2.4 The Muon Facility
The chapter by Higemoto et al. [
11] describes the muon facility, which at first sight appears distinct from the neutron facility, however it is complementary for some user communities, e.g., for the determination of magnetic structure and properties of a material. Not only do the operation of the sources show synergies, but there are also similarities in data acquisition systems and infrastructure. Since the user community and physical installation are much smaller than for neutron scattering, the article reviews all aspects from the source, beamlines and applications. Similarly, the flux and energy of muons vary. For example, in conventional spectroscopy where a muon is embedded in the bulk of a material, its decay time and behavior reveal atomic local structural properties. Or moreover, the conditioning of ultra-slow muons with particular low kinetic energies can specifically probe the surface of a specimen. Examples of applications are reviewed on a new antiferromagnetic phase in iron-based superconductor, magnetic ground states of iridium spinel compound, or non-invasive element analysis by muonic X-ray spectroscopy.
3. Conclusions and Outlook
With a unique park of instrumentation and technological development, 10 years after first beam MLF at J-PARC is one of the world-leading facilities, serving over 700 proposals per year. It is one of the three major spallation neutron sources operating and one of the four muon facilities worldwide, and has potential for further development in both beam power and instrumentation.
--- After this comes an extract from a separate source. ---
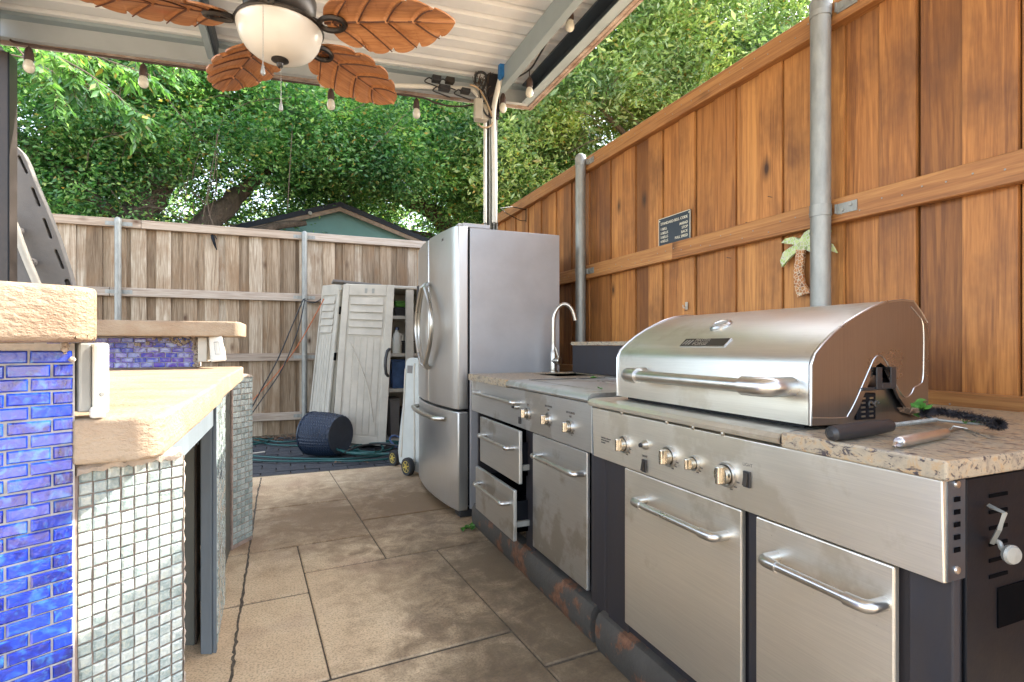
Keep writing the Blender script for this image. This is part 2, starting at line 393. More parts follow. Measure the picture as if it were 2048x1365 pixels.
MT['cord_k'] = plain('black_cord', (.012,.012,.013), .5, 0, .2, 20, 0)
MT['cord_o'] = plain('orange_cord', (.50,.14,.05), .5, 0, .2, 20, 0)
MT['cord_t'] = plain('tan_cord', (.42,.30,.18), .5, 0, .2, 20, 0)
MT['yellow'] = plain('yellow_plastic', (.45,.33,.05), .5, 0, .2, 20, .1, 60)
MT['rubber'] = plain('tyre_rubber', (.015,.015,.016), .7, 0, .3, 20, .2, 60)
MT['paver'] = plain('dark_paver', (.055,.058,.066), .9, 0, .35, 30, .9, 220, c2=(.03,.032,.038), bdist=.003)
MT['soil'] = plain('soil', (.10,.07,.045), .95, 0, .6, 12, .8, 60, bdist=.01)
MT['crack'] = plain('joint_dirt', (.13,.105,.078), .95, 0, .6, 60, .6, 90)
MT['floor'] = floor_mat('stamped_concrete')
MT['sign'] = plain('sign_face', (.035,.045,.06), .4, 0, .15, 10, .05, 60)
MT['gold'] = plain('sign_lettering', (.78,.72,.56), .5, 0, .1, 10, 0)
MT['ink'] = plain('printed_ink', (.10,.085,.07), .6, 0, .1, 10, 0)
MT['bark'] = plain('bark', (.12,.085,.06), .95, 0, .6, 12, 1.0, 30, (1,1,.4), bdist=.03)
MT['twig'] = plain('twig_bark', (.13,.09,.06), .9, 0, .4, 12, .3, 30)
MT['leaf_g'] = plain('green_leaf', (.08,.25,.03), .5, 0, .4, 60, .2, 60)
MT['leaf_dry'] = plain('dry_leaf', (.25,.15,.09), .8, 0, .5, 90, .4, 90)
MT['clear_blue'] = plain('blue_box_plastic', (.05,.10,.22), .3, 0, .4, 10, .1, 60)
def mosaic_mat(name, a, b, grout, scale):
    m, n, l, p = _new(name); co = _coord(n, l, (1,1,1))
    v = n.new('ShaderNodeTexVoronoi'); v.inputs['Scale'].default_value = scale; l.new(co, v.inputs['Vector'])
    e = n.new('ShaderNodeTexVoronoi'); e.feature = 'DISTANCE_TO_EDGE'; e.inputs['Scale'].default_value = scale; l.new(co, e.inputs['Vector'])
    bw = n.new('ShaderNodeSeparateColor'); l.new(v.outputs['Color'], bw.inputs[0])
    c = _ramp(n, l, bw.outputs[0], [(.2, a), (.7, b), (.95, tuple(x*.5 for x in a))])
    ef = _ramp(n, l, e.outputs['Distance'], [(.04, (0,0,0)), (.09, (1,1,1))])
    l.new(_mix(n, l, ef, grout, c), p.inputs['Base Color']); p.inputs['Roughness'].default_value = .3
    l.new(_bump(n, l, ef, .5, .002), p.inputs['Normal']); return m
MT['palm_g'] = mosaic_mat('green_chips', (.36,.50,.13), (.56,.62,.30), (.55,.55,.42), 60)
MT['palm_b'] = mosaic_mat('brown_chips', (.38,.13,.03), (.50,.21,.05), (.62,.50,.35), 70)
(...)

While the last neutron beamline slots are being occupied and commissioned, effort is focused on dedicated sample environments which are second to none in the world.
I would like to express my congratulations to the facility and invite the readers and experts to enjoy the chapters of the present book on the J-PARC Materials and Life Science Experimental Facility for reference, documentation and support of their research and development.